それに対して、告発された側の雑誌編集長がすぐさま反論。取材経緯を細かく説明することで、事実無根であることを主張している。

『エアインタビュー疑惑』という捏造記事について


主張は真っ向対立。いったいどちらが真実を語っているのかさっぱりわからない。雑誌作りにおける不祥事というのは、職業柄ある程度見当がつくことが多いけれど、この件に関してはまるでわかりません。


ただ、ふたつの記事を読んで感じたことがひとつ。


前者の記事が論旨が明快でわかりやすいのに比べて、後者の反論記事はいまひとつ内容がすっと頭に入ってこない。話をごまかそうとして不誠実に書いている印象はないのだけど、ちょっとわかりにくくもどかしい。そのもどかしさはかすかなイラつきにつながり、わずかでも自分をイラつかせたことによって、話の真偽とは関係なく、感情的にそちらに味方したくなくなってしまう。


今回のふたつの記事は、いまのところ論証している事実の強さに差はないように思えるのだけど、このわかりやすさの差によって、前者に肩入れする読者のほうが多いような気がする。

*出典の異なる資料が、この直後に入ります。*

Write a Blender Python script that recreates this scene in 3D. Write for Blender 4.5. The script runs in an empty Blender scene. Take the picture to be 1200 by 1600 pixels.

前者は入念に準備した乾坤一擲の告発。それ対して後者は、急遽一日で書かざるを得なかった反論なので、文章の完成度的に不利な立場であるのは同情すべきところ。しかしそれにしても、もう少しわかりやすく書けなかったかな……。


わかりやすい文章を書けるというのは、大きな力であるのだなあと思った一件でした。